Todo esto para terminar deteniéndome en un par de preguntas que desde ayer vienen dándome vuelta por la cabeza: ¿Cómo se puede calificar el comportamiento de Mr. Wethersby?, ¿acaso se trata de un abogado socialmente responsable?
Uno de los ámbitos de aplicación de la RSC tiene que ver justamente con la relación que el empresariado mantiene con su clientela y usuariado, en la cual, lo que se propone desde la teoría, es el ejercicio de una injerencia activa a cargo de una y otra parte. En ese orden, el sentido de responsabilidad social de Mr. Wethersby lo llevó a concluir, que no podía mantener relaciones comerciales con empresas que desconocieran la suya propia (como el ejemplo propuesto en el capítulo de la empresa que pagaba salarios injustos a su personal en Sri Lanka).

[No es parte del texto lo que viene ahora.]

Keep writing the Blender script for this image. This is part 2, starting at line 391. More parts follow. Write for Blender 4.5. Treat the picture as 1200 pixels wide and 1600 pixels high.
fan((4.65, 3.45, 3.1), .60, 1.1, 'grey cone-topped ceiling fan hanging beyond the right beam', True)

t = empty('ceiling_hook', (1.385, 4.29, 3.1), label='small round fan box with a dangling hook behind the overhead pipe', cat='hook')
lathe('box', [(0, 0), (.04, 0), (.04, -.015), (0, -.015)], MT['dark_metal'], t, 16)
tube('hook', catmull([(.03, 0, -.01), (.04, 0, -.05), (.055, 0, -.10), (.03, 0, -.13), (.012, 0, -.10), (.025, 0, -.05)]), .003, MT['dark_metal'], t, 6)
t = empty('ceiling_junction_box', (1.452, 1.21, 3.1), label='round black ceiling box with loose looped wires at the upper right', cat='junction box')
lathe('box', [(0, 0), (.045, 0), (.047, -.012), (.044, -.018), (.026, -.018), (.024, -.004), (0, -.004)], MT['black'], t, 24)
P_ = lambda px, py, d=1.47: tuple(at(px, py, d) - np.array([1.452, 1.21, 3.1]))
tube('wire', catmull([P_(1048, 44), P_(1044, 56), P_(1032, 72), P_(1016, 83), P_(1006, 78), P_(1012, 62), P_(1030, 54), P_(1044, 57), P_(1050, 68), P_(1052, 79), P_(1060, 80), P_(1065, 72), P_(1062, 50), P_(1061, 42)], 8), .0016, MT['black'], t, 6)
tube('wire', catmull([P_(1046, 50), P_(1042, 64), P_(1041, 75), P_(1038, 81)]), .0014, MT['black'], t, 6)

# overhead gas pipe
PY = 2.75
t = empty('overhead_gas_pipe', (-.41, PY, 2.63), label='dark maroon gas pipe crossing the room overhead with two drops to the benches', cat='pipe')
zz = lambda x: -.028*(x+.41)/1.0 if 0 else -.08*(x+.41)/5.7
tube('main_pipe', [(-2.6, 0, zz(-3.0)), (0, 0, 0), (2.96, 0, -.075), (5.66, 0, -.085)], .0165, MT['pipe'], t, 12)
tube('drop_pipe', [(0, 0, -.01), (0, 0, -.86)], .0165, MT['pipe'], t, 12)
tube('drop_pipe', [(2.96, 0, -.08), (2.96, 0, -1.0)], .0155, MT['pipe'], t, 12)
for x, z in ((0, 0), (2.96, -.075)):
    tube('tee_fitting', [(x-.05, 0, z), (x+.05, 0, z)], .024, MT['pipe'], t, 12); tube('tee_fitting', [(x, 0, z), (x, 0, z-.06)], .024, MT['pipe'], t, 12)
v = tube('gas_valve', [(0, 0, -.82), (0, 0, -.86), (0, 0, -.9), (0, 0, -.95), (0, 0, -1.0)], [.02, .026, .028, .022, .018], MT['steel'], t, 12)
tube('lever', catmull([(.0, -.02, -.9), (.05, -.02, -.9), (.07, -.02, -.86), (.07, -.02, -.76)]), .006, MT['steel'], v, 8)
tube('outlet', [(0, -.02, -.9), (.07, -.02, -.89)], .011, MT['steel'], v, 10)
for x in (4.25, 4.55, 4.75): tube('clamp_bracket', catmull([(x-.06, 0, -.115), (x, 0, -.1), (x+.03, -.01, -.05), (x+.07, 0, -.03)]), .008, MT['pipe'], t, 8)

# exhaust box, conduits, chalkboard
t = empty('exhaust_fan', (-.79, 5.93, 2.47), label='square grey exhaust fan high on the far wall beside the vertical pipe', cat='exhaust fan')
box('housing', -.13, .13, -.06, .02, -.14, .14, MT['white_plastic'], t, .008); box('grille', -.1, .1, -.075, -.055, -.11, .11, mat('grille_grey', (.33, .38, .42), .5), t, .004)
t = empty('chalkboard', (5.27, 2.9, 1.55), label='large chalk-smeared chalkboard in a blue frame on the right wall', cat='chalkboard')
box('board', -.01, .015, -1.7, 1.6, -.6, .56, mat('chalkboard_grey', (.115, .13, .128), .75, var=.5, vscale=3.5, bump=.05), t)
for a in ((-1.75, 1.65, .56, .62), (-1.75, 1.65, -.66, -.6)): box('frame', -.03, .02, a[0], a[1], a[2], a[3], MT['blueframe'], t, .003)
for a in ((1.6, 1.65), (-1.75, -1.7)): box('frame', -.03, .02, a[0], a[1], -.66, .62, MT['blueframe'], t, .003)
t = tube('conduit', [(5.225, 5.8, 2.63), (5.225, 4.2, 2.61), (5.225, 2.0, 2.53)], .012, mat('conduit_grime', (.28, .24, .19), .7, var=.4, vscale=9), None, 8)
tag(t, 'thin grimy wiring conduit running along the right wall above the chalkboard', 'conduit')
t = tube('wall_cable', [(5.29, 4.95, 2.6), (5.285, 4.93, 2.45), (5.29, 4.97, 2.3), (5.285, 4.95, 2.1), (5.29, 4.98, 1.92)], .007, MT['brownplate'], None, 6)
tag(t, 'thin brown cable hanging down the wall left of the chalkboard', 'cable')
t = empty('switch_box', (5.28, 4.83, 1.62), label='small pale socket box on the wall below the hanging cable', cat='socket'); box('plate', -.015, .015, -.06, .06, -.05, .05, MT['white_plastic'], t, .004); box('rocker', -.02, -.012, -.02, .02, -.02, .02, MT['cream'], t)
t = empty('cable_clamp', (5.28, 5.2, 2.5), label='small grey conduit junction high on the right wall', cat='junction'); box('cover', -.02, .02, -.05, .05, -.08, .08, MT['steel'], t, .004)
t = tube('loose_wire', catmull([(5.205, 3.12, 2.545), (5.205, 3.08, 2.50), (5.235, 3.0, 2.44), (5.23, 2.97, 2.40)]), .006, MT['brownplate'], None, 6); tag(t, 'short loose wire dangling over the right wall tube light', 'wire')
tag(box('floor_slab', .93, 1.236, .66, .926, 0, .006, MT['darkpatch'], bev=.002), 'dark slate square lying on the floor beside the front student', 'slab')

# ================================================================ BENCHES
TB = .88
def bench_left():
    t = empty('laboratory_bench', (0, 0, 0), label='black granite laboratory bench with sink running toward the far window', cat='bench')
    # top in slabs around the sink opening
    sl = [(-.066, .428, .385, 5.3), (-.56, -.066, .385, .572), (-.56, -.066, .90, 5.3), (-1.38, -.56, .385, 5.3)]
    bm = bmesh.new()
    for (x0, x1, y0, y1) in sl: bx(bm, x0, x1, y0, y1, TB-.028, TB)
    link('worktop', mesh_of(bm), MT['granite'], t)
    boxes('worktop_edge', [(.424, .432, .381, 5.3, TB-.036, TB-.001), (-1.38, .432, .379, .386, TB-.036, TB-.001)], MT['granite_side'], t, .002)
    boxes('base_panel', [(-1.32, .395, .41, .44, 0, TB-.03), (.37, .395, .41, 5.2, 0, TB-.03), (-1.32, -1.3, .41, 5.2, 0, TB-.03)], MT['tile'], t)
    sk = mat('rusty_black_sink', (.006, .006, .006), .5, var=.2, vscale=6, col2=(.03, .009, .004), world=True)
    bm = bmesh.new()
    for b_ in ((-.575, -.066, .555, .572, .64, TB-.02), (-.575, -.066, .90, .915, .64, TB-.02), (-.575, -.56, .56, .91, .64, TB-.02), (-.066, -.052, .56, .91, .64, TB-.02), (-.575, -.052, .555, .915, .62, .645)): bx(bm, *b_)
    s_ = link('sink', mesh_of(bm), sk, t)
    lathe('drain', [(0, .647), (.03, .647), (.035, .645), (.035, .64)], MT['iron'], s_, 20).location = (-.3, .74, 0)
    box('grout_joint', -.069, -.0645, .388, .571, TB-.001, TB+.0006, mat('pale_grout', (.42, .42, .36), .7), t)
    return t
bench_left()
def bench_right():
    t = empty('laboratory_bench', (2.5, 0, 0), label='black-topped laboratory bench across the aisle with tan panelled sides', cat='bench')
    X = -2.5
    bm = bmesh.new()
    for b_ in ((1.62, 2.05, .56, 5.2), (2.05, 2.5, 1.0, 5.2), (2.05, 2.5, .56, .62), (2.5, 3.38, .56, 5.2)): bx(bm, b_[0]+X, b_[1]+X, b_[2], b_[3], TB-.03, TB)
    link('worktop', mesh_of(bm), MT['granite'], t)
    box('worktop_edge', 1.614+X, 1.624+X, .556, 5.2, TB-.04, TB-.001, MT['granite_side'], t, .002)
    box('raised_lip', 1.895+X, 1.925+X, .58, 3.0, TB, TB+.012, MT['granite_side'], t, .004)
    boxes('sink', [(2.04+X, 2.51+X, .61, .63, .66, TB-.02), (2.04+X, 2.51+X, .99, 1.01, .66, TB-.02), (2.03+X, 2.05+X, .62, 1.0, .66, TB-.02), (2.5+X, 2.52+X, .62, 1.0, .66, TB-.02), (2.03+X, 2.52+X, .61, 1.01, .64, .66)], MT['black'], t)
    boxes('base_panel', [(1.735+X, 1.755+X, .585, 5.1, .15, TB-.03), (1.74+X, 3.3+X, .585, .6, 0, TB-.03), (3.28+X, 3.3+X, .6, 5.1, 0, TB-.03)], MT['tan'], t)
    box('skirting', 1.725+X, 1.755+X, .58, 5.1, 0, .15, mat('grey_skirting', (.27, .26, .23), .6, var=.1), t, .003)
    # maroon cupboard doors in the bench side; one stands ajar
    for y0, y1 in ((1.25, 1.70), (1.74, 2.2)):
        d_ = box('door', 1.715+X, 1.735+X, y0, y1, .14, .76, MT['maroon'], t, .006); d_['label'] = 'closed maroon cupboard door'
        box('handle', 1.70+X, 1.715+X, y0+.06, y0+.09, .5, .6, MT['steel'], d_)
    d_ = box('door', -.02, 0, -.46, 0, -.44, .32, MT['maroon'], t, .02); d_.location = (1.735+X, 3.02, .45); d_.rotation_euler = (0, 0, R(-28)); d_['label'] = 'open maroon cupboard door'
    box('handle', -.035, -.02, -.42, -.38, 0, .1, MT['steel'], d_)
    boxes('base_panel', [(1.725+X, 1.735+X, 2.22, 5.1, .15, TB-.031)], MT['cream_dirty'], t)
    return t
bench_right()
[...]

Y es que... a todas estas, ¿tenemos quienes practicamos la abogacía preparación para asumir como propia la responsabilidad social, para entender que nuestro ejercicio profesional no debiera anteponer el interés empresarial a los derechos más fundamentales de las personas y al bienestar colectivo de una sociedad? Más allá todavía: ¿tenemos quienes practicamos la abogacía preparación para asumir la Responsabilidad Social como un principio orientador de las relaciones jurídicas empresariales y transmitirlo así a nuestra clientela corporativa?... Difícil respuesta. Por ahora la fantasía lleva la delantera.
No puedo negar que la numerosa competencia puede hacer que la realidad sea y permanezca del otro lado de la sala de audiencias en que hubo de sentarse Mr. Wethersby, pero como él mismo lo dijera, no se pierde nada con honrar esa nobleza propia de la novel abogacía, esa nuestra parte tonta, nuestro verdadero yo.